All the classes begin the same way with a tour of the plots. Looking at the Course beds, the long herbaceous border (shrubs and perennials that are permanently planted) and our farm rows to see the progress, noting successes and disappointments and catch up on what has been going on in between. We share and compare our own growing experiences over a slice of cake and a cup of coffee.





There is a couple of hours of tuition, with both demonstration and hands on practical work. In Autumn this is planting narcissus for cutting, pre sprouting Ranunculus, collecting seeds, sowing sweet peas and planting out biennials. In the Spring we will be cutting the same Ranunculus and conditioning the stems for arranging, sorting and dividing dahlias for cuttings and pruning roses and much more.


We serve a delicious lunch and the table is dressed and waiting. Part of our ethos at Anna’s Flower Farm is celebrating the everyday and simple luxuries. I take great pleasure in designing the food, appropriate to the season emphasising these ethos’*.



Another few hours in the afternoon and we finish off with an arranging demonstration using the best of the flowers that day. Our students leave with examples to grow on themselves in their own spaces. This will include all the seeds they’ve sown, bulbs, anemone corms or cuttings et al. They also cut their own flowers to condition and arrange.


We have found that the most testing part of growing cut flowers is that one must think in 4D, by considering what month or season you are in and what will be flowering in the months to follow.
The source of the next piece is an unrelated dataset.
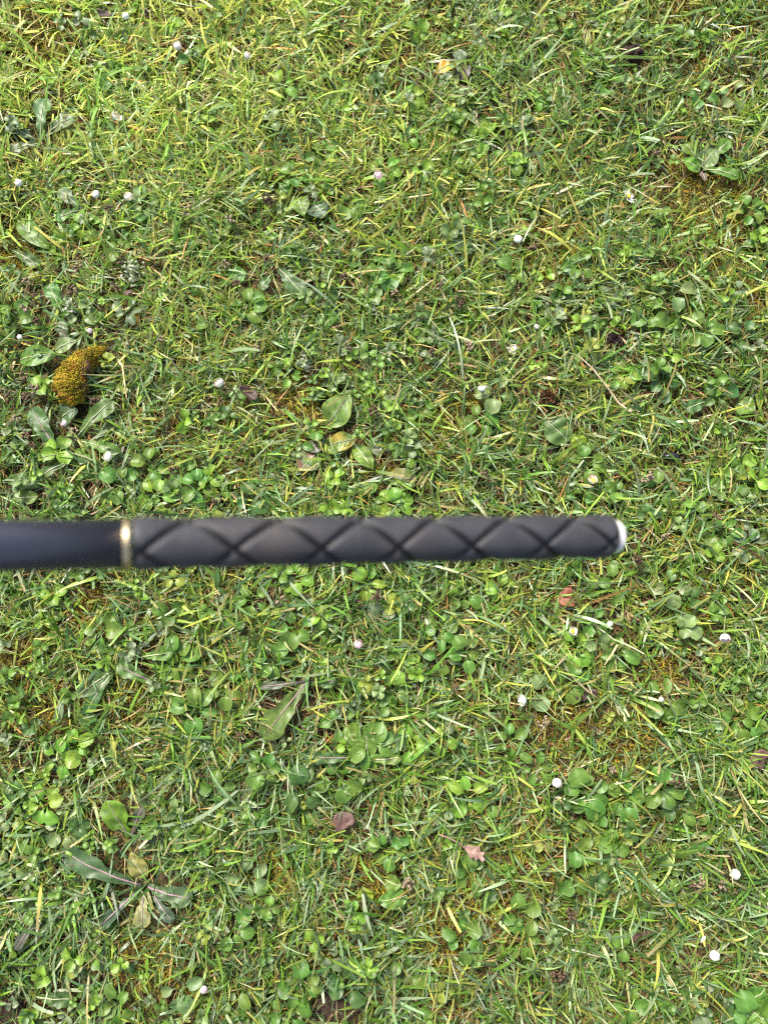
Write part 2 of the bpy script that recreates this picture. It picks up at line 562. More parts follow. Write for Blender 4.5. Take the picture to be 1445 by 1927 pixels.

This is what makes our course so effective, experiencing in person how the garden changes across the season and piece together the growing year.


We sit at the table, considering the season, conjuring up flower combinations to arrange with and work backwards to see what each ingredient requires and when it should be planted. It is quite something to get your head around when you have only just learnt what an annual seed is as opposed to a bulb or a corm.




Be it in a couple of square metres at home, on an allotment or in an entire empty paddock. The principals are all the same, it’s a case of scaling up or down.


I am very proud of this course and love sharing our knowledge, encouraging and supporting our attendees. It really is at the very centre of our farm, business and calendar. With that in mind, we have made each day available standalone and broken-down elements of the course into separate one-hour introductions. We focus on one technique or plant i.e. seed sowing or Ranunculus or Dahlias, again taking home to grow on.



If you want to learn more about our classes and come and see us gardening on our ‘working garden days’ or book yourself onto an ‘Introduction to….’ Class. We are looking forward to meeting you.


 

"Amazing day with you, felt I had learnt such a lot today"


An email after a Students first Day with us.

 

* I was so proud when one of our class participants said she was coming back to volunteer in the garden ‘if only for food alone’!